Oleh: Citra Nuraini*
Kehendak untuk memperbaiki mesti ditinjau ulang oleh para wali
masyarakat.
The Will to Improve Tania Murray Li Hery Santoso dan Pujo Semedi (Penerjemah) Marjin Kiri,2012 536 halaman |
Masyarakat sebagai suatu entitas yang beragam, selalu dijadikan objek
sasaran berbagai progam pembanguan dari berbagai tokoh yang beragam, dari
tingkat lokal hingga internasional. Progam pembangunan ini selalu diproduksi
dan tidak akan pernah usai, sejak zaman
kolonial hingga kini. Tujuan berbagai
progam pembangunan itu adalah untuk memperbaiki kehidupan masyarakat. Namun,
anehnya progam-progam pembangunan ini tidak mampu menuntaskan persoalan.
Keberadaan progam-progam ini justru membawa masalah baru bagi masyarakat.
Disinilah buku The Will to Improve tulisan Tania Muray Li menjawab
sengkarut persoalan yang lahir dari ‘kehendak untuk memperbaiki’ tersebut. Kehendak untuk memperbaiki, dikonsepkan dan
dilaksanakan oleh para aktor yang disebut Tania sebagai ‘wali masyarakat’. Para
wali masyarakat adalah sebuah kedudukan yang dibangun berdasarkan klaim bahwa
merekalah yang paling tahu tentang masyarakat karena mereka memiliki
pengetahuan. Para wali masyarakat ini melakukan intervensi dalam kehidupan
masyarakat setempat melalui gelanggang kekuasaan yang dinamakan Foucault
dengan ‘rasionalitas khas kepengaturan’,
yaitu upaya merumuskan “jalan paling tepat untuk menata kehidupan manusia”
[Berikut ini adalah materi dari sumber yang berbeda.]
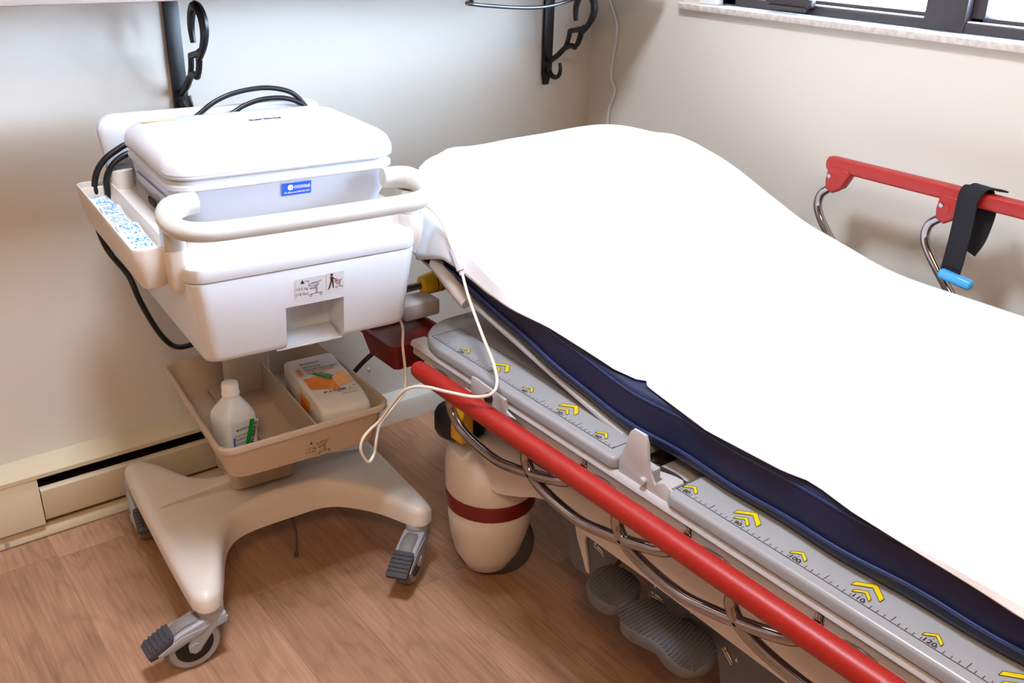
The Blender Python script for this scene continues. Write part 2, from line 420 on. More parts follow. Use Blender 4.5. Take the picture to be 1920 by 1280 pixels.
# wall shelf and its two brackets
b = MB(); b.box(-.30, 1.925, 1.875, 2.203, 1.222, 1.247, .003)
tag(b.build('wall_shelf', 'shelf'), 'grey brown board shelf on the black iron brackets on the back wall', 'shelf')
def bracket(x, y_s, label):
    org = (x, 2.2, .964); e = empty('shelf_bracket', org)
    tag(e, label, 'bracket', 'iron brackets under the wall shelf')
    b = MB(); b.prism([(x-.0165, 1.221), (x-.0165, .965), (x-.010, .930), (x+.006, .930), (x+.0165, .965), (x+.0165, 1.221)], 2.203, 2.193, 'y', .001)
    b.build('wall_plate', 'blackiron', e, org)
    b = MB(); b.box(x-.0165, x+.0165, 1.96, 2.20, 1.215, 1.221, .001); b.build('top_arm', 'blackiron', e, org)
    # scroll work, 5 mm flat bar in the plane x
    def P(l): return [(x, y, z) for y, z in l]
    b = MB()
    th = .0062
    b.tube(P([(2.052, 1.093), (2.056, 1.120), (2.045, 1.165), (2.020, 1.192), (1.990, 1.178), (1.987, 1.150), (2.000, 1.115), (2.030, 1.085)])[::-1][0:0] or
           P([(2.080, 1.118), (2.083, 1.150), (2.070, 1.182), (2.045, 1.196), (2.015, 1.180), (2.008, 1.150), (2.022, 1.120), (2.050, 1.092), (2.062, 1.086)]), lambda t: .0060+.0045*math.sin(PI*min(1, t*1.1)), 8, flat=1)
    b.tube(P([(2.054, 1.084), (2.066, 1.060), (2.084, 1.046)]), .0066, 8)          # diamond outer
    b.tube(P([(2.103, 1.089), (2.080, 1.094), (2.056, 1.100), (2.042, 1.106)]), .0072, 8)
    b.tube(P([(2.103, 1.089), (2.108, 1.066), (2.120, 1.042)]), .0066, 8)
    b.tube(P([(2.076, 1.049), (2.098, 1.050), (2.122, 1.040), (2.150, 1.018), (2.186, .996)]), .0078, 8)
    b.tube(P([(2.076, 1.049), (2.066, 1.066), (2.056, 1.092)]), .0062, 8)
    b.tube(P([(2.190, .976), (2.180, .962), (2.160, .955), (2.143, .962), (2.136, .980), (2.140, .998)]), lambda t: .0085-.0040*t, 8)
    b.build('scroll', 'blackiron', e, org)
    b = MB(); b.cyl((x, 2.192, 1.198), (x, 2.187, 1.198), .006); b.build('screw', 'fin', e, org)
    return e
bracket(.748, 0, 'black iron scroll bracket on the wall above the white machine')
bracket(1.822, 0, 'black iron scroll bracket near the corner above the bed')

# cords on the walls
b = MB(); b.tube([(1.987, 2.135, 1.215), (1.987, 2.126, 1.163), (1.987, 2.089, 1.094), (1.987, 2.097, 1.004), (1.987, 2.099, .95), (1.987, 2.079, .915), (1.987, 2.099, .855), (1.987, 2.100, .80), (1.987, 2.10, .45)], .0045, 8)
tag(b.build('white_cord', 'wallcord'), 'thin white cord hanging down the wall beside the corner', 'cord')
b = MB(); b.tube([(1.30, 2.05, 1.252), (1.303, 1.865, 1.252), (1.315, 1.865, 1.21), (1.33, 1.88, 1.20), (1.37, 1.95, 1.188), (1.50, 1.96, 1.175), (1.60, 1.96, 1.172), (1.67, 1.955, 1.182), (1.71, 1.93, 1.200), (1.722, 1.865, 1.225), (1.73, 1.865, 1.252), (1.74, 2.05, 1.252)], .0045, 8)
tag(b.build('shelf_cable', 'blackrub'), 'black cable sagging below the wall shelf by the right bracket', 'cable')

# ------------------------------------------------------------------ the machine cart
CR = empty('medical_cart', (.71, 1.78, 0), math.radians(-4))
tag(CR, 'beige and white wheeled medical cart with drawer, bin and grab handle', 'cart')
# base: X shaped moulding
def base_outline():
    front = [(-.262, -.235), (-.258, -.268), (-.243, -.287), (-.222, -.286), (-.204, -.268), (-.183, -.215), (-.161, -.155), (-.136, -.108), (-.100, -.080), (-.04, -.070), (.03, -.068), (.085, -.068), (.125, -.083), (.160, -.115), (.195, -.160), (.222, -.212), (.238, -.240), (.256, -.252), (.276, -.247), (.290, -.222)]
    right = [(.292, -.10), (.292, .10)]
    back = [(x+(.0 if x > 0 else 0), -y+.012) for x, y in front][::-1]
    left = [(-.264, .10), (-.264, -.10)]
    return catmull([(x, y, 0) for x, y in front+right+back+left], 4, True)
def base_ring(inset, z):
    P = base_outline(); n = len(P); out = []
    for i in range(n):
        t = P[(i+1) % n]-P[i-1]; nn = Vector((-t.y, t.x, 0)).normalized()
        q = P[i]+nn*inset; out.append(Vector((q.x, q.y, z)))
    return out
def zt(p, z, k=1): # crown of the base: hub stands higher than the tips
    d = max(abs(p.x-.011)/.27, abs(p.y)/.28); return z+.034*(1-min(1, d)**2)*k
BZ = .130
rings = [base_ring(.010, BZ-.002), base_ring(0, BZ), base_ring(0, BZ+.026), base_ring(.004, BZ+.033), base_ring(.011, BZ+.038), base_ring(.020, BZ+.040)]
for i, k in ((2, .55), (3, .9), (4, 1), (5, 1)):
    for p in rings[i]: p.z = zt(p, p.z, k)
b = MB(); b.loft(rings, False, False); b.cap(rings[-1]); b.cap(rings[0])
bmesh.ops.remove_doubles(b.bm, verts=b.bm.verts, dist=.00005)
b.build('base', 'cart', CR, ang=60)
b = MB(); b.loft([rr(.0, .10, .150, .15, .018, .180), rr(.0, .10, .150, .15, .018, .26), rr(.0, .10, .150, .15, .018, .38)]); b.build('pedestal', 'bin', CR)
b = MB(); b.loft([rr(.01, .13, .10, .06, .02, z) for z in (.36, .66)]); b.build('column', 'cart', CR)

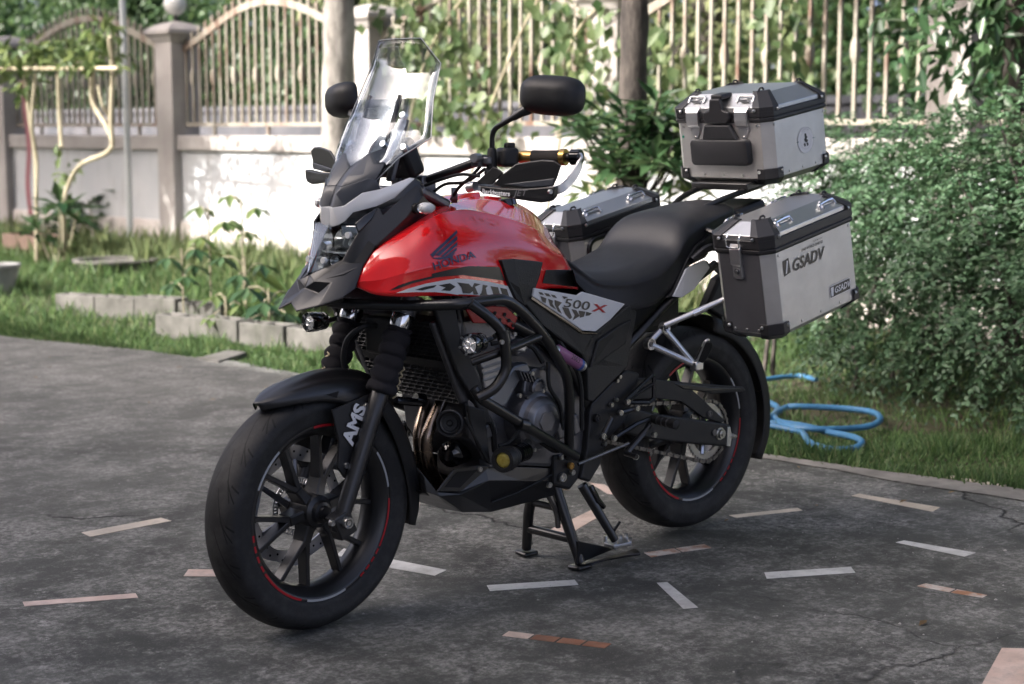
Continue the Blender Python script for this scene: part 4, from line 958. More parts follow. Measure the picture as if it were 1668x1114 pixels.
def decal_poly(polys, off=.0014, bvh=None, step=7.0, y=.2):
    """flat outlines cut from vinyl and laid on the panel: subdivided so that they follow its curve"""
    bm = bmesh.new()
    for poly in polys:
        vs_ = [bm.verts.new((x, -y_, 0)) for x, y_ in poly]; bm.faces.new(vs_)
    for it in range(2):
        bmesh.ops.triangulate(bm, faces=bm.faces[:])
        for _ in range(3):
            es = [e for e in bm.edges if e.calc_length() > step]
            if not es: break
            bmesh.ops.subdivide_edges(bm, edges=es, cuts=1); bmesh.ops.triangulate(bm, faces=bm.faces[:])
    mb = MB(); bm.verts.index_update(); mb.add([onto(v.co.x, -v.co.y, off, bvh, y) for v in bm.verts], [tuple(v.index for v in f.verts) for f in bm.faces]); bm.free(); return mb
def decal(name, polys, m, parents, off=.0014, bvh=None, step=7., y=.2):
    a = decal_poly(polys, off, bvh, step, y); a.build(name, m, parents[0], smooth=180)
    if len(parents) > 1: a.mirror().build(name, m, parents[1], smooth=180)
def quads(px0, py0, s, polys): return [[(px0 + x / s, py0 + y / s) for x, y in p] for p in polys]
TP = (tank_l, tank_r)
Fq = lambda *p: quads(700, 280, 3.2077, p); Bq = lambda *p: quads(440, 280, 4.285, p)
decal("stripe", Bq([(830, 830), (900, 790), (1000, 758), (1150, 722), (1300, 690), (1457, 655), (1457, 700), (1300, 715), (1150, 738), (1000, 775), (900, 812)]) + Fq([(10, 532), (100, 510), (200, 492), (362, 497), (392, 568), (300, 556), (170, 538), (10, 552)]), K_dkl, TP)
decal("white_band", Bq([(880, 846), (960, 815), (1080, 780), (1200, 757), (1310, 742), (1310, 858), (1250, 848), (1150, 838), (1000, 838)]) + Fq([(128, 556), (200, 560), (300, 572), (405, 596), (436, 664), (330, 652), (230, 642), (128, 638)]), K_wht, TP, .0022)
decal("tread_print", Fq([(228, 580), (262, 586), (232, 600), (250, 640), (225, 640), (215, 608)], [(272, 588), (300, 594), (288, 606), (296, 644), (262, 642), (270, 612)], [(312, 596), (352, 602), (366, 650), (330, 650), (322, 620)], [(362, 604), (398, 612), (412, 655), (378, 652)], [(255, 646), (318, 650), (300, 640), (262, 634)]) +
      Bq([(1010, 822), (1080, 800), (1160, 788), (1140, 806), (1060, 826)], [(1170, 790), (1250, 776), (1290, 800), (1250, 830), (1190, 826), (1220, 806)], [(1300, 770), (1380, 780), (1420, 820), (1390, 848), (1340, 846), (1330, 806)]), K_dkl, TP, .0030)
decal("dark_panel", Fq([(604, 512), (748, 512), (774, 602), (586, 580)]), K_carb, TP, .0022)
wing = [[(1115, 580), (1150, 545), (1300, 408), (1304, 430), (1165, 560), (1135, 596)], [(1150, 582), (1302, 446), (1304, 474), (1180, 586)], [(1188, 590), (1304, 488), (1303, 512), (1212, 592)], [(1218, 594), (1302, 526), (1296, 550), (1244, 594)], [(1120, 590), (1145, 600), (1270, 586), (1276, 600), (1180, 612), (1140, 606)], [(1248, 588), (1292, 560), (1280, 578), (1262, 592)]]
decal("wing_emblem", Bq(*wing), K_ndk, TP, .0022, step=4.)
def place_lettering(s, px, py, size, m, parents, ang, off=.002, sx=1., shear=0., bold=0., bvh=None, space=1., y=.2, name="lettering"):
    ca, sa = math.cos(ang), math.sin(ang)
    mb = text_mb(s, size, lambda u, v: onto(px + u * ca + v * sa, py + u * sa - v * ca, off, bvh, y), shear=shear, font_bold=bold, space=space, sx=sx)
    mb.build(name, m, parents[0], smooth=0)
    if len(parents) > 1:
        # the other flank carries the word the right way round
        mb2 = text_mb(s, size, lambda u, v: (lambda q: V(q.x, -q.y, q.z))(onto(px - u * ca + v * sa, py - u * sa - v * ca, off, bvh, y)), shear=-shear, font_bold=bold, space=space, sx=sx); mb2.build(name, m, parents[1], smooth=0)
place_lettering("HONDA", 738, 425, 17, K_ndk, TP, math.radians(-17), .0042, sx=1.12, bold=.3)

# black knee panel, side cover, white flank panel
def tank_y(px, py): return onto(px, py, 0).y
knee = Fq([(358, 462), (430, 454), (582, 470), (566, 540), (545, 602), (512, 690), (500, 700), (436, 662), (395, 570)])[0]
mbk = MB(); mbk.slab([onto(px, py, .007) for px, py in knee], .014); LR(lambda: mbk, "knee_panel", K_carb, smooth=0, bevel=.003)
mb = MB(); q = Fq([(358, 462), (430, 454), (452, 600), (500, 700), (436, 662), (395, 570)])[0]; mb.slab([onto(px, py, .0105) for px, py in q], .006); LR(lambda: mb, "knee_panel_edge", K_mat, smooth=0, bevel=.002)
cov = [(857, 496, .200), (868, 468, .200), (889, 493, .196), (942, 540, .188), (964, 544, .184), (974, 539, .180), (1026, 497, .165), (1038, 508, .158), (1032, 540, .160), (1022, 598, .165), (966, 655, .172), (958, 652, .172), (957, 596, .176), (948, 578, .182), (912, 552, .190), (886, 530, .198)]
mb = MB(); mb.slab([B(*p) for p in cov], .02); LR(lambda: mb, "side_cover", K_carb, smooth=0, bevel=.004)
ridge = [(975, 555, .183), (1010, 530, .172), (1030, 520, .163), (1020, 560, .168), (985, 585, .176), (962, 600, .180)]
mb = MB(); mb.slab([B(px, py, y + .004) for px, py, y in ridge], .01); LR(lambda: mb, "side_cover_rib", K_mat, smooth=0, bevel=.004)
for a_ in range(7):   # row of small hexagonal dimples
    pass
whp = Fq([(548, 606), (640, 622), (772, 645), (800, 626), (1022, 690), (945, 772), (868, 834), (800, 830), (700, 760), (540, 650)])[0]
wy = lambda px: .206 - (px - 868) / 160 * .030
mbw = MB(); mbw.slab([B(px, py, wy(px)) for px, py in whp], .008); wp = LR(lambda: mbw, "white_flank_panel", K_wht, smooth=0, bevel=.0025)
BW = BVHTree.FromPolygons([Vector(v) for v in mbw.v], mbw.f)
mb = MB(); q = Fq([(536, 652), (700, 764), (800, 836), (868, 841), (880, 846), (798, 846), (690, 772), (530, 662)])[0]; mb.slab([B(px, py, wy(px) + .001) for px, py in q], .006); LR(lambda: mb, "panel_piping", K_gls, smooth=0)
decal("tread_print", Fq([(566, 626), (586, 630), (596, 644), (574, 640)], [(596, 632), (620, 636), (632, 652), (608, 648)], [(630, 640), (652, 644), (664, 660), (642, 654)], [(576, 648), (608, 660), (604, 686), (586, 676)], [(616, 662), (642, 672), (640, 690), (660, 720), (628, 700)], [(650, 668), (690, 682), (670, 704), (690, 742), (668, 728), (652, 694)], [(690, 706), (724, 712), (742, 760), (730, 770), (706, 742)], [(738, 716), (764, 722), (782, 752), (744, 776), (756, 748)], [(776, 724), (812, 730), (804, 756), (784, 762)], [(816, 730), (846, 738), (832, 750), (812, 752)], [(690, 648), (722, 654), (700, 664)]), K_dkl, wp, .0012, BW, 12., .19)
place_lettering("500", 700 + 764 / 3.2077, 280 + 694 / 3.2077, 20, K_dkl, wp, math.radians(8), .0018, 1.45, .1, .2, BW, 1., .19)
place_lettering("X", 700 + 882 / 3.2077, 280 + 714 / 3.2077, 17, K_rdk, wp, math.radians(6), .0018, 1.7, .1, .5, BW, 1., .19)

# seat: sections from the tank nose to the tail
def seat_sec(ct, te, sm, bt):
    """centre top, top edge, bulge, bottom, each (px,py,y) on the near side"""
    return [B(*ct), B(*te), B(*sm), B(*bt)]
S = [  # (centre x,z) , edge (y,z), side, bottom in metres
    (.630, .930, .050, .922, .085, .885, .100, .860), (.585, .893, .085, .880, .122, .836, .142, .792), (.535, .858, .105, .845, .142, .800, .158, .748),
    (.47, .845, .118, .837, .155, .790, .163, .735), (.40, .848, .128, .842, .163, .790, .163, .735), (.33, .862, .134, .855, .166, .800, .160, .740), (.27, .880, .138, .872, .165, .822, .155, .765),
    (.215, .905, .138, .893, .160, .860, .152, .800), (.175, .956, .134, .942, .155, .900, .148, .835), (.13, .988, .130, .972, .149, .925, .142, .870), (.06, 1.002, .122, .987, .141, .950, .134, .905), (-.02, 1.014, .112, .999, .129, .970, .122, .932), (-.10, 1.022, .096, 1.008, .110, .985, .104, .955), (-.145, 1.016, .07, 1.006, .080, .992, .078, .975)]
rows = []
for x, zc, ye, ze, ys_, zs, yb, zb in S:
    dx = (zc - zb) * .25
    half = [(x, 0, zc), (x, ye * .55, zc - (zc - ze) * .25), (x, ye * .92, ze), (x - dx * .2, ys_ * .985, (ze + zs) / 2), (x - dx * .4, ys_, zs), (x - dx * .6, yb, zb)]
    rows.append([V(a, -b, c) for a, b, c in reversed(half[1:])] + [V(*h) for h in half])
mb = MB(); mb.grid(smooth_rows(rows, 4, 5)); mb.build("seat", K_seat, bike, smooth=60, solid=.006)
for sd in (1, -1):
    mb = MB(); mb.tube([V(r[-1].x, (r[-1].y - .004) * sd, r[-1].z + .002) for r in smooth_rows(rows, 1, 4)], .0045, 6); mb.build("seat_welt", K_rub, bike)
# seat base and under-seat black fill
mb = MB(); mb.box((.36, 0, .72), (.46, .22, .14)); mb.box((.02, 0, .90), (.36, .18, .08), Matrix.Rotation(.21, 3, 'Y')); mb.build("seat_base", K_mat, bike, smooth=0, bevel=.02)

# tail panels
mb = MB(); mb.slab([B(px, py, y) for px, py, y in ((1097, 483, .165), (1118, 438, .165), (1149, 423, .160), (1157, 436, .160), (1132, 471, .165), (1111, 485, .168))], .012); LR(lambda: mb, "tail_panel", K_slv, smooth=0, bevel=.003)
mb = MB(); mb.slab([B(px, py, y) for px, py, y in ((1086, 485, .160), (1098, 470, .160), (1122, 420, .158), (1135, 400, .155), (1165, 374, .150), (1168, 392, .150), (1150, 420, .158), (1118, 436, .160), (1098, 484, .160))], .02); LR(lambda: mb, "tail_rail", K_blk, smooth=0, bevel=.005)
mb = MB(); mb.tube(bend([B(1127, 424, .165), B(1150, 404, .178), B(1168, 402, .182), B(1195, 395, .182)], .03), .012, 10); LR(lambda: mb, "grab_rail", K_blk)
mb = MB(); mb.slab([B(px, py, y) for px, py, y in ((1150, 430, .150), (1185, 425, .150), (1186, 455, .150), (1178, 452, .150), (1165, 440, .150))], .01); LR(lambda: mb, "tail_bracket", K_eng, smooth=0, bevel=.003)
mb = MB(); mb.box((-.20, 0, .955), (.24, .16, .09), Matrix.Rotation(.21, 3, 'Y')); tl = mb.build("tail_unit", K_mat, bike, smooth=0, bevel=.015)
mb = MB(); mb.box((-.335, 0, .975), (.03, .13, .05), Matrix.Rotation(.21, 3, 'Y')); mb.build("tail_light", mat("red_lens", (.35, .01, .01), .15, coat=.6), bike, bevel=.01)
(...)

dalam rangka mencapai “serangkaian hasil akhir yang spesifik” dan diraih
melalui “berbagai taktik multibentuk” (hal. 11). Kepengaturan bertindak secara
persuasif. Kekuatan untuk mengarahkan orang bekerja dengan cara mengarahkan
minat, membentuk kebiasaan, mendorong internalisasi nilai-nilai, merumuskan
cita-cita dan kepercayaan bersama.
Dengan memanfaatkan fakta etnografis dan historis perubahan masyarakat
di Poso, Tentena, Taman Nasional Lore Lindu di pegunungan Sulawesi Tengah
sebagai fokus penelitian, Tania menjaskan secara kronologis perjalanan kehendak
untuk memperbaiki. Disana, selama seabad terakhir berbagai progam beserta
intervensi kepengaturan diciptakan.
Progam-progam pengaturan masyarakat, yang dilahirkan pemerintah
kolonial hingga rezim neoliberal sering saling tumpang tindih. Hal ini terjadi
kaena progam-progam tersebut memiliki persoalan mendasar dan mengidap
keterbatasan. Inilah kritik yang ditegaskan Tania. Keterbatasan pertama,
sedikitnya perhatian kepada rezim penguasa yang justru ditempatkan sebagai
mitra pembangunan, seburuk apapun pemerintahannya. Keterbatasan kedua, nihilnya
atensi terhadap relasi kekuasaan yang terselubung antara wali masyarakat dan
masyarakat binaan. Masyarakat bukanlah bejana kosong yang dapat diisi apa saja,
sedangkan para wali masyarakat pun bukan kaum yang bebas nilai dari kepentingan
kelompok. Hubungan tersebut mempertegas batas diantara keduanya yang
bersebrangan dan tak terjembatani. Bisa dikatakan, pemberdayaan masih merupakan
sebuah hubungan kekuasaan. Keterbatasan ketiga, pendekatan ini mengesampingkan
faktor-faktor struktural yang menjadi sumber kesenjangan dari ranah teknis
mereka. Batas inilah dasar yang membuat progam perbaikan dari dulu hingga kini,
bisa masuk akal dan berakar kuat, tetapi selalu bermasalah. (halaman 496)
Menariknya dalam buku ini, Tania tidak memberi satu kesimpulan tunggal
tentang yang harus kita lakukan. Melalui penjelasannya yang disusun dengan
deskripsi yang apik dan kaya data, dia hanya mengajak kita berpikir hingga ke
akar permasalahan, berpikir lebih luas, dan berpikir agar usaha perbaikan dapat
dikerjakan lebih manusiawi. Oleh karena itu, sudah selayaknya buku ini kita
baca.
*Mahasiswa Jurusan Bahasa dan
Sastra Indonesia UNJ. Mantan pegiat pers mahasiswa.